If you, like me, are looking for the headline features rather than the full changelog, this post by the maintainer, Chet Ramey, goes over that. Here is the interesting section:

This release fixes several outstanding bugs in bash-4.4 and introduces several new features. The most significant bug fixes are an overhaul of how nameref variables resolve and a number of potential out-of-bounds memory errors discovered via fuzzing. There are a number of changes to the expansion of $@ and $* in various contexts where word splitting is not performed to conform to a Posix standard interpretation, and additional changes to resolve corner cases for Posix conformance.

The most notable new features are several new shell variables: BASH_ARGV0, EPOCHSECONDS, and EPOCHREALTIME. The `history' builtin can remove ranges of history entries and understands negative arguments as offsets from the end of the history list.
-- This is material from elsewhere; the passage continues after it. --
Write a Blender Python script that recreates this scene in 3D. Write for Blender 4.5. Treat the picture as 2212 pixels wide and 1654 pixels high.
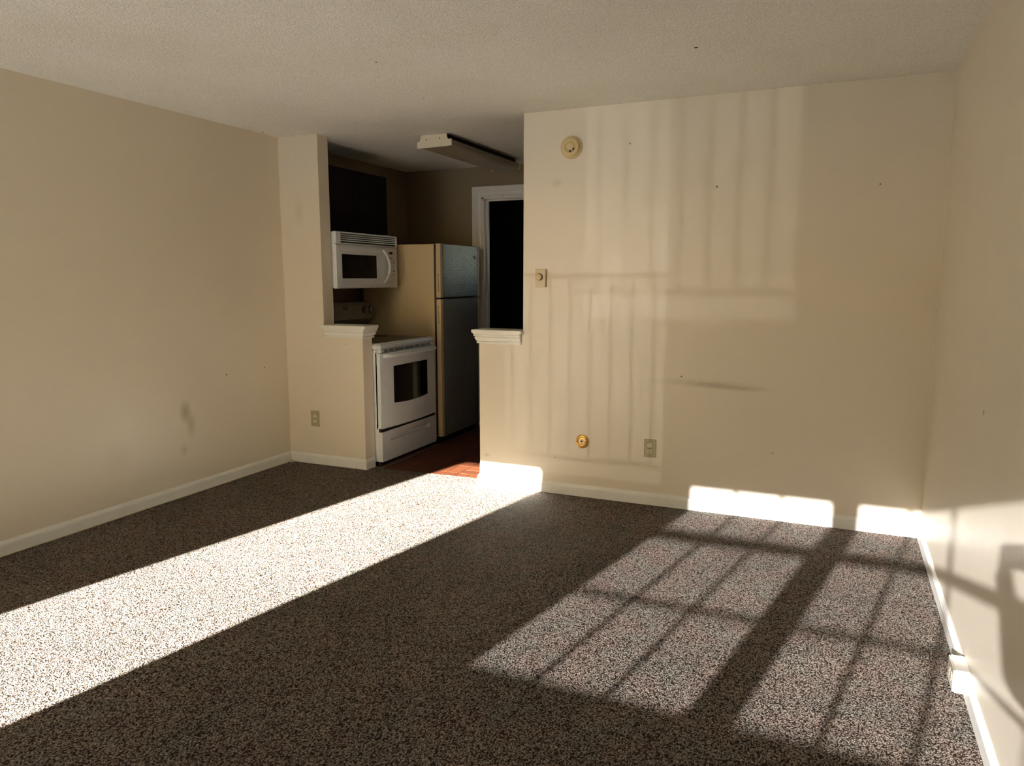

There is an option to allow local variables to inherit the value of a variable with the same name at a preceding scope. There is a new shell option that, when enabled, causes the shell to attempt to expand associative array subscripts only once (this is an issue when they are used in arithmetic expressions). The `globasciiranges' shell option is now enabled by default; it can be set to off by default at configuration time.

There are a few incompatible changes between bash-4.4 and bash-5.0. The changes to how nameref variables are resolved means that some uses of namerefs will behave differently, though I have tried to minimize the compatibility issues. By default, the shell only sets BASH_ARGC and BASH_ARGV at startup if extended debugging mode is enabled; it was an oversight that it was set unconditionally and caused performance issues when scripts were passed large numbers of arguments.

He also refers to these two files, in case you want more:

  • NEWS: more detail (also in Kusalananda's answer)
  • CHANGES: most detail
  • 1
    This should be the accepted answer because of the posted summary. Commented Sep 16, 2020 at 4:09

The `history' builtin can remove ranges of history entries and understands negative arguments as offsets from the end of the history list.

Example on deleting a range:

history -d 123-130

or deleting the last 10:

history -d -10--1

Excerpt from Bash 5 Man Page:


Options, if supplied, have the following meanings:

'-d OFFSET' Delete the history entry at position OFFSET. If OFFSET is positive, it should be specified as it appears when the history is displayed. If OFFSET is negative, it is interpreted as relative to one greater than the last history position, so negative indices count back from the end of the history, and an index of '-1' refers to the current 'history -d' command.

'-d START-END' Delete the history entries between positions START and END, inclusive. Positive and negative values for START and END are interpreted as described above.